Posted June 18, 2012

Mergers and acquisitions have become viable options for businesses interested in growing their operations. For a successful experience, businesses need to carefully study the company they are interested in acquiring, or seeking as a partner in a merger. Issues with employee benefit s often cause M&As to fall apart or cause a talent drain of employees.
It is important for businesses to consider all of the administrative requirements and liabilities for both companies, and develop a strategy implementation plan.

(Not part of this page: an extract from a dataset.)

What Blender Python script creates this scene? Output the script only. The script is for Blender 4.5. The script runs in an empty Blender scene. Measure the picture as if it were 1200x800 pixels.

Producers have an excellent opportunity to strengthen relationships with clients considering a merger and acquisition by assisting in evaluating benefit options. Here are five recommendations for providing assistance through the evaluation and implementation process:
- Review benefits offered by both companies – Study plan designs, including the small print; assess utilization of plans to determine those features that are most important to employees and their family members; create a spreadsheet of all benefits offered for easy comparison
- Evaluate benefit commitments to retirees – Develop a list of benefits and perks; identify possible problems and concerns that could arise through the merger and acquisition, including reducing or dropping options
- Generate recommendations for combining or designing new plans – Create a strategy for merging together the plans of both companies
- Design a seamless communication plan – Work with clients to develop a strategy for communicating new employee benefits and perks for a smooth transition; take advantage of multiple resources to reach employees at all levels
- Develop a master list of important dates for benefit plans – To ensure that benefit obligations and grandfathered plans are not forgotten or overlooked, create a calendar of due dates that detail benefit commitments for both companies
How have you assisted clients with a merger or acquisition? What lessons were learned through the process? What advice would you share with other producers?